Während eines nicht öffentlichen Abschnittes der Sitzung unterhalte ich mich im Flur des Abgeordnetenhauses mit einem Journalisten des öffentlichen Fernsehens. Er teilt mir mit, dass er vor einigen Wochen eines der Opfer in einem Bezirk nördlich von Tel Aviv aufgesucht hatte. Dabei handelte es sich um den Witwer der bei dem Anschlag ums Leben gekommenen Dalia Elyakim. Auf seinem Smartphone zeigt er mir ein Foto des Mannes der auf Krücken gestützt vor dem Grab seiner Frau steht. Dann zeigt er mir ein Video das den Terroranschlag zeigt. Ich erkundige mich, woher diese Aufnahmen stammen. Seine Quellen kann mir der Journalist nicht nennen. Allerdings sagt er mir, dass er gute Kontakte beim Berliner LKA habe. Beim Berliner LKA gäbe es „Einige“, die über den Fall Amri und die vermeintliche Rolle des Berliner LKA in diesen Zusammenhängen verärgert wären und die ihm unter der Hand Informationen zugetragen hätten. [2]
„Können Sie sagen, warum die Observationsergebnisse aus NRW vom LKA Berlin nicht an die Staatsanwaltschaft weitergeleitet wurden?“ befragt Hakan Taş den Zeugen kurze Zeit später.
„Dazu kann ich nichts sagen.“
Weiter erkundigt sich der Abgeordnete nach dem ungeklärten Verbleib von fünf Aktenordnern und danach, dass bestimmte Aktenbestände möglicherweise abhanden gekommen wären. Die Antwort auf diese Fragen fällt jedoch jedes Mal gleich aus; der Zeuge kann sich zu den an ihn gerichteten Fragen nicht äußern. Während einer kurzen Pause während der wir vor dem Abgeordnetenhaus stehen erkundige ich mich bei dem Ausschussreferenten der Linksfraktion woher Hakan Taş seine Informationen hinsichtlich der verschwundenen Aktenordner bezogen hat. Wie mir der Ausschussreferent mitteilt sind es geheime Quellen. Weitere Angaben will er nicht machen: „Wenn ich dir zu viel erzähle gehe ich in den Knast.“
Kurze Zeit später kehren wir in den Sitzungssaal zurück. „Woran konnten Sie erkennen, dass Amri religiös war?“ erkundigt sich der AfD-Abgeordnete Karsten Woldeit. Der Zeuge verweist auf Berichte des Bundesamtes für Verfassungsschutz.
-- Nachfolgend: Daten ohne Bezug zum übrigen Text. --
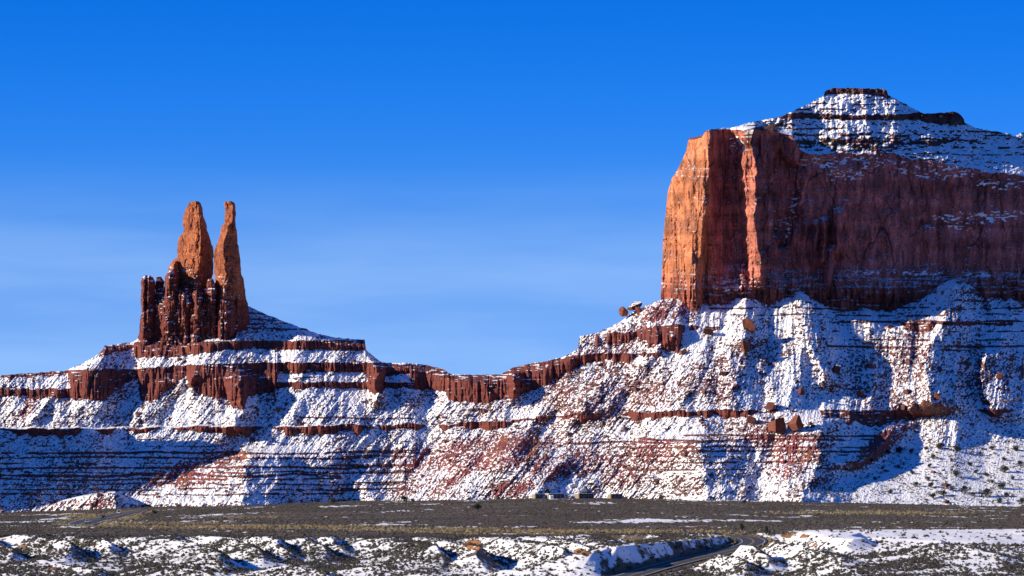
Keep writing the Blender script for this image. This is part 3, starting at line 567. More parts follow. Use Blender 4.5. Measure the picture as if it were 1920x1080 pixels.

„Unter welchen Voraussetzungen werden persönliche Gespräche mit Gefährdern geführt?“ erkundigt sich Benedikt Lux als die Grünen das Wort führen. Hierüber gibt der Zeuge keine Auskunft. Die nächste Frage bezieht sich darauf, wann konkret Gefährderansprachen geführt werden.
„Ansprachen wie ‚man hat Sie im Visier‘ –die gab es.“
„Ja“ antwortet der Zeuge.
„Wurde Amri angesprochen?“
„Im Fall Amri wurde eine Gefährderansprache durchgeführt. Amri wurde angesprochen.“ Wenig später wird die Befragung des ersten Zeugen plangemäß beendet.
[1] Diese Antwort hatte der Zeuge auf die Frage des Abgeordneten der SPD-Fraktion Frank Zimmermann gegeben: „Welche Anregungen haben Sie zur Inhaftierung Amris formuliert?“
[2] Der von öffentlicher Seite regelmäßig erfolgte Versuch einer Eingrenzung der Verantwortlichkeiten auf gesetzliche Zuständigkeiten und entsprechende Versäumnisse der Kriminalämter der Länder Berlin und Nordrhein-Westfalen entspricht nicht den Tatsachen. Die gesetzliche Zuständigkeit für den zum damaligen Zeitpunkt als Gefährder (der Priorität 1 a) kategorisierten Amri lag prioritär auf Bundesebene. Darüber hinaus sind Bund und Länder „[…] verpflichtet, in Angelegenheiten des Verfassungsschutzes zusammenzuarbeiten (§ 1 II BVerfSchG[1]). Auch das Bundesamt für Verfassungsschutz war über die Vorgänge um Amri und dessen Umfeld informiert.